## Information provided
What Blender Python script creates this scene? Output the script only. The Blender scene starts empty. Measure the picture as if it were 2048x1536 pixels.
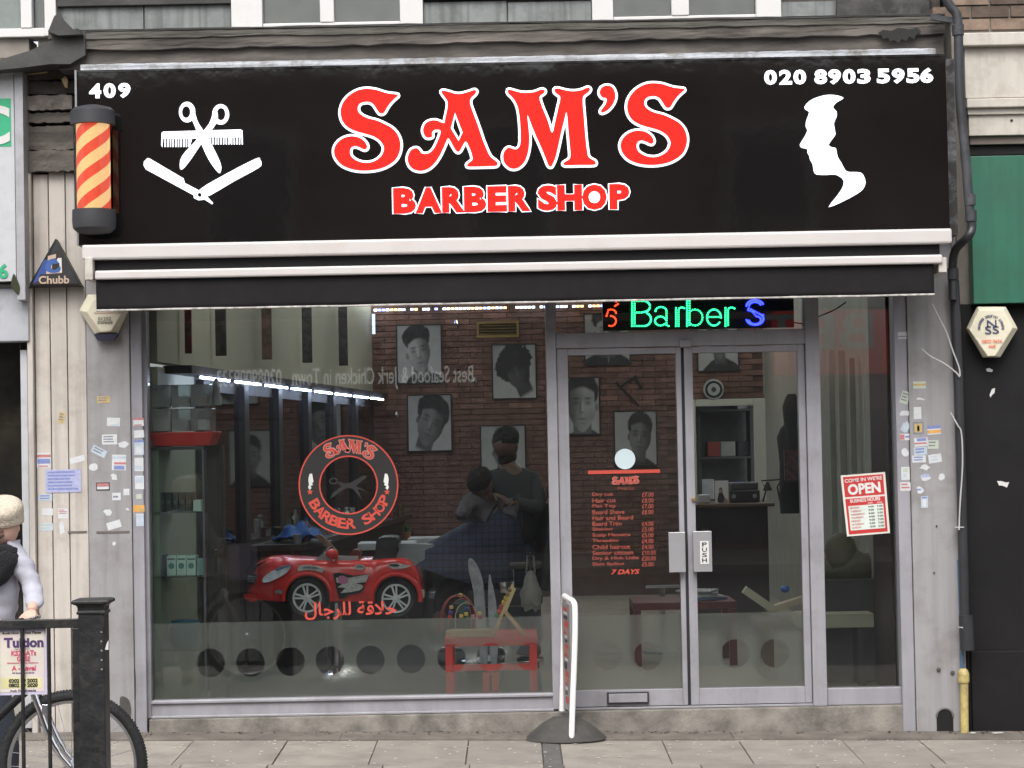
import bpy, bmesh, math, random
from mathutils import Vector, Matrix, Euler
random.seed(7)
sc = bpy.context.scene
R = math.radians
# ---------------- camera ----------------
F = 4287.0; PITCH = math.atan((880-768)/F); ROLL = R(1.1)
CAMP = Vector((0, -12.25, 1.67))
CAMR = Matrix.Rotation(math.pi/2+PITCH, 3, 'X') @ Matrix.Rotation(-ROLL, 3, 'Z')
cam = bpy.data.cameras.new('camera'); co = bpy.data.objects.new('camera', cam)
sc.collection.objects.link(co); sc.camera = co
cam.sensor_width = 36; cam.lens = F/2048*36; cam.clip_end = 500; cam.clip_start = .1
co.matrix_world = Matrix.Translation(CAMP) @ CAMR.to_4x4()
# ---------------- world / sun / exposure ----------------
w = bpy.data.worlds.new('World'); sc.world = w; w.use_nodes = True
nt = w.node_tree; bg = nt.nodes['Background']
sky = nt.nodes.new('ShaderNodeTexSky'); sky.sky_type = 'NISHITA'; sky.sun_disc = False
sky.sun_elevation = R(50); sky.sun_rotation = R(190); sky.dust_density = 4; sky.air_density = 1.0
hs = nt.nodes.new('ShaderNodeHueSaturation'); hs.inputs['Saturation'].default_value = .22
nt.links.new(sky.outputs[0], hs.inputs['Color']); nt.links.new(hs.outputs[0], bg.inputs[0])
bg.inputs[1].default_value = .15
sl = bpy.data.lights.new('sun', 'SUN'); so = bpy.data.objects.new('sun', sl); sc.collection.objects.link(so)
sl.energy = 1.0; sl.angle = R(35); sl.color = (1, .97, .93)
so.rotation_euler = Vector((math.sin(R(190))*math.cos(R(50)), math.cos(R(190))*math.cos(R(50)), math.sin(R(50)))).to_track_quat('Z', 'Y').to_euler()
sc.view_settings.view_transform = 'Standard'; sc.view_settings.look = 'None'
sc.view_settings.gamma = 1; sc.view_settings.use_curve_mapping = False
sc.view_settings.exposure = 0.85
sc.cycles.max_bounces = 8; sc.cycles.transparent_max_bounces = 24
sc.cycles.diffuse_bounces = 4; sc.cycles.glossy_bounces = 4
sc.cycles.sample_clamp_indirect = 4
sc.cycles.use_denoising = True

def at(px, py, Y):
    d = CAMR @ Vector(((px-1024)/F, -(py-768)/F, -1)); t = (Y-CAMP.y)/d.y
    return CAMP + d*t
def S(Y): return F/(Y+12.25)          # pixels per metre at depth Y
def rc(x0, x1, y0, y1, Y):            # pixel rect -> x0,x1,z0,z1
    xm, ym = (x0+x1)/2, (y0+y1)/2
    return at(x0, ym, Y).x, at(x1, ym, Y).x, at(xm, y1, Y).z, at(xm, y0, Y).z
def pave(x, y): return -0.018*x + 0.02*y

# ---------------- materials ----------------
MC = {}
def M(name, col=(.5,.5,.5), rough=.55, metal=0, var=.12, scale=6, bump=0, bscale=40, streak=0, dirt=None, dscale=2.5, damt=.5,
      emis=None, estr=0, spec=.5, rnd=0, coat=0, aniso=None):
    if name in MC: return MC[name]
    m = bpy.data.materials.new(name); m.use_nodes = True; MC[name] = m
    t = m.node_tree; b = t.nodes['Principled BSDF']; L = t.links.new
    b.inputs['Roughness'].default_value = rough; b.inputs['Metallic'].default_value = metal
    b.inputs['Specular IOR Level'].default_value = spec
    b.inputs['Coat Weight'].default_value = coat
    g = t.nodes.new('ShaderNodeNewGeometry')
    n = t.nodes.new('ShaderNodeTexNoise'); n.inputs['Scale'].default_value = scale; n.inputs['Detail'].default_value = 6
    gp = g.outputs['Position']
    if aniso:
        am = t.nodes.new('ShaderNodeMapping'); am.inputs['Scale'].default_value = aniso; L(gp, am.inputs[0]); gp = am.outputs[0]
    L(gp, n.inputs['Vector'])
    mr = t.nodes.new('ShaderNodeMapRange'); mr.inputs[1].default_value = .3; mr.inputs[2].default_value = .7
    mr.inputs[3].default_value = 1-var; mr.inputs[4].default_value = 1+var
    L(n.outputs[0], mr.inputs[0])
    v = t.nodes.new('ShaderNodeVectorMath'); v.operation = 'SCALE'
    v.inputs[0].default_value = col[:3]; L(mr.outputs[0], v.inputs['Scale'])
    out = v.outputs[0]
    if rnd:
        oi = t.nodes.new('ShaderNodeObjectInfo'); m2 = t.nodes.new('ShaderNodeMapRange')
        m2.inputs[3].default_value = 1-rnd; m2.inputs[4].default_value = 1+rnd; L(oi.outputs['Random'], m2.inputs[0])
        v2 = t.nodes.new('ShaderNodeVectorMath'); v2.operation = 'SCALE'; L(out, v2.inputs[0]); L(m2.outputs[0], v2.inputs['Scale']); out = v2.outputs[0]
    if streak:
        mp = t.nodes.new('ShaderNodeMapping'); mp.inputs['Scale'].default_value = (14, 14, .8); L(g.outputs['Position'], mp.inputs[0])
        ns = t.nodes.new('ShaderNodeTexNoise'); ns.inputs['Scale'].default_value = 1.6; ns.inputs['Detail'].default_value = 5; L(mp.outputs[0], ns.inputs['Vector'])
        m3 = t.nodes.new('ShaderNodeMapRange'); m3.inputs[1].default_value = .45; m3.inputs[2].default_value = .75; m3.inputs[4].default_value = 1-streak; m3.inputs[3].default_value = 1
        L(ns.outputs[0], m3.inputs[0])
        v3 = t.nodes.new('ShaderNodeVectorMath'); v3.operation = 'SCALE'; L(out, v3.inputs[0]); L(m3.outputs[0], v3.inputs['Scale']); out = v3.outputs[0]
    if dirt:
        nd = t.nodes.new('ShaderNodeTexNoise'); nd.inputs['Scale'].default_value = dscale; nd.inputs['Detail'].default_value = 9; nd.inputs['Roughness'].default_value = .7
        L(gp, nd.inputs['Vector'])
        m4 = t.nodes.new('ShaderNodeMapRange'); m4.inputs[1].default_value = .48; m4.inputs[2].default_value = .68; m4.inputs[4].default_value = damt
        L(nd.outputs[0], m4.inputs[0])
        mx = t.nodes.new('ShaderNodeMix'); mx.data_type = 'RGBA'; L(m4.outputs[0], mx.inputs['Factor']); L(out, mx.inputs['A']); mx.inputs['B'].default_value = (*dirt[:3], 1)
        out = mx.outputs['Result']
    L(out, b.inputs['Base Color'])
    if bump:
        nb = t.nodes.new('ShaderNodeTexNoise'); nb.inputs['Scale'].default_value = bscale; nb.inputs['Detail'].default_value = 5; L(gp, nb.inputs['Vector'])
        bp = t.nodes.new('ShaderNodeBump'); bp.inputs['Strength'].default_value = bump; bp.inputs['Distance'].default_value = .01
        L(nb.outputs[0], bp.inputs['Height']); L(bp.outputs[0], b.inputs['Normal'])
    if estr:
        b.inputs['Emission Color'].default_value = (*(emis or col)[:3], 1); b.inputs['Emission Strength'].default_value = estr
    return m
def glass_mat(name, tint=(.93,.96,.95), ior=1.5, haze=0.0):
    if name in MC: return MC[name]
    m = bpy.data.materials.new(name); m.use_nodes = True; MC[name] = m
    t = m.node_tree; t.nodes.clear(); L = t.links.new
    o = t.nodes.new('ShaderNodeOutputMaterial'); tr = t.nodes.new('ShaderNodeBsdfTransparent'); tr.inputs[0].default_value = (*tint, 1)
    gl = t.nodes.new('ShaderNodeBsdfGlossy'); gl.inputs['Roughness'].default_value = 0.004
    fr = t.nodes.new('ShaderNodeFresnel'); fr.inputs[0].default_value = ior
    mx = t.nodes.new('ShaderNodeMixShader'); L(fr.outputs[0], mx.inputs[0]); L(tr.outputs[0], mx.inputs[1]); L(gl.outputs[0], mx.inputs[2])
    last = mx.outputs[0]
    if haze:
        g = t.nodes.new('ShaderNodeNewGeometry'); n = t.nodes.new('ShaderNodeTexNoise'); n.inputs['Scale'].default_value = 1.7; n.inputs['Detail'].default_value = 4
        L(g.outputs['Position'], n.inputs['Vector'])
        mr = t.nodes.new('ShaderNodeMapRange'); mr.inputs[1].default_value = .35; mr.inputs[2].default_value = .7; mr.inputs[3].default_value = haze*.5; mr.inputs[4].default_value = haze*1.6; L(n.outputs[0], mr.inputs[0])
        df = t.nodes.new('ShaderNodeBsdfDiffuse'); df.inputs[0].default_value = (.5,.5,.5,1)
        m2 = t.nodes.new('ShaderNodeMixShader'); L(mr.outputs[0], m2.inputs[0]); L(last, m2.inputs[1]); L(df.outputs[0], m2.inputs[2]); last = m2.outputs[0]
    L(last, o.inputs[0]); return m
def film_mat():
    if 'frosted film' in MC: return MC['frosted film']
    m = bpy.data.materials.new('frosted film'); m.use_nodes = True; MC['frosted film'] = m
    t = m.node_tree; t.nodes.clear(); L = t.links.new
    o = t.nodes.new('ShaderNodeOutputMaterial')
    rf = t.nodes.new('ShaderNodeBsdfRefraction'); rf.inputs['Color'].default_value = (.92,.92,.9,1); rf.inputs['Roughness'].default_value = .24; rf.inputs['IOR'].default_value = 1.12
    tr = t.nodes.new('ShaderNodeBsdfTransparent'); tr.inputs[0].default_value = (.95,.95,.95,1)
    df = t.nodes.new('ShaderNodeBsdfDiffuse'); df.inputs[0].default_value = (.62,.60,.56,1)
    a = t.nodes.new('ShaderNodeMixShader'); a.inputs[0].default_value = .45; L(rf.outputs[0], a.inputs[1]); L(tr.outputs[0], a.inputs[2])
    g = t.nodes.new('ShaderNodeNewGeometry'); n = t.nodes.new('ShaderNodeTexNoise'); n.inputs['Scale'].default_value = 3; L(g.outputs['Position'], n.inputs['Vector'])
    mr = t.nodes.new('ShaderNodeMapRange'); mr.inputs[1].default_value = .3; mr.inputs[2].default_value = .7; mr.inputs[3].default_value = .17; mr.inputs[4].default_value = .23; L(n.outputs[0], mr.inputs[0])
    b = t.nodes.new('ShaderNodeMixShader'); L(mr.outputs[0], b.inputs[0]); L(a.outputs[0], b.inputs[1]); L(df.outputs[0], b.inputs[2]); L(b.outputs[0], o.inputs[0]); return m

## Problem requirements
State how many lines of the listing include the word "pixels". Reply with the number alone.

## Solution below
2